The video begins with the rover plummeting toward the mostly frozen desert planet at 1.7 times the speed of sound. The spacecraft quickly deploys a red-and-white parachute that helps slow it down for a safe landing.

As the video continues, a rocket-propelled vehicle called a Skycrane lowers the rover, via tethering cables, to the Martian surface. As the apparatus approaches the ground, it kicks up a cloud of dust before jettisoning off and leaving the rover in the dirt.

“I’m sure we’ll be studying this video for many, many years and picking it apart frame by frame,” said Al Chen, Perseverance’s entry, descent, and landing lead. The team will use what it learns to improve the engineering on future missions, he said.

Previous Mars rover missions captured only still images of this crucial phase. Scientists then stitched together the images into a stop-motion animation, sort of like a GIF movie, when the Curiosity rover landed on Mars in 2012. (Curiosity is still operational.)

In addition to the video, NASA released new photos and, for the first time, audio recordings collected on the Martian surface. While the spacecraft’s microphones malfunctioned during descent, they worked after the touchdown.

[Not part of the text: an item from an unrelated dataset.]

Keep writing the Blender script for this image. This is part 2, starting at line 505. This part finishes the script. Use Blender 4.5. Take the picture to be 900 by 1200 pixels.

“I invite you now to close your eyes and just imagine yourself sitting on the surface of Mars and listening to the surroundings,” said Dave Gruel, lead engineer for Perseverance’s camera and microphone subsystems, before playing the audio clip.

“The gentle whirring that happens in the background, that is a noise made by the rover,” Gruel continued. “But yes, what you did hear, 10 seconds in, was an actual wind gust on the surface of Mars picked up by the microphone.”

This annotated image points out the locations of Perseverance’s parachute and back shell, the descent stage, the Perseverance rover, and the heat shield. Each inset shows an area about 650 feet across.
NASA/JPL-Caltech/University of Arizona

Only half the 18 or so surface-bound missions to Mars have been successful to date, all of the triumphs belonging the United States. The USSR technically succeeded once in 1971, but the connection to its probe cut out minutes into its first transmission. (China currently has a rover headed for the surface.)

NASA released other imagery from the Perseverance mission in recent days. Scientists published 145 black-and-white photos and several color photos beamed back by the rover. One image shows a sweeping survey of the surrounding crater site, another is a partial selfie of the rover’s back wheel, and another still shows a close-up of the rover descending downward through the atmosphere.

Perseverance is set to explore its landing site, Jezero Crater, an ancient lake that formed roughly 3.5 billion years ago after a meteorite smashed into the then-wet planet. Scientists believe the area could contain traces of organic compounds or fossilized microbes that might provide the first evidence of extraterrestrial life.

Perseverance Mars Landing Rover-color
This is the first high-resolution color image to be sent back by the Hazard Cameras (Hazcams) on the underside of NASA’s Perseverance Mars rover after its landing on Feb. 18, 2021.
NASA/JPL-Caltech

Perseverance has 23 cameras on board, two microphones, multiple sensors, and an experimental drone helicopter. It will be a month or two before the rover starts wending its way around the ancient river delta, drilling through rocks and collecting samples of the sediment.  

“I’m so moved by this,” said Thomas Zurbuchen, associate administrator for the Science Mission Directorate at NASA headquarters, speaking about the newly released video, photos, and audio recordings. The new media transports people to an alien world without their “putting on a pressure suit,” he said, referring to the protective gear humans would have to don to survive the inhospitable environment of Mars.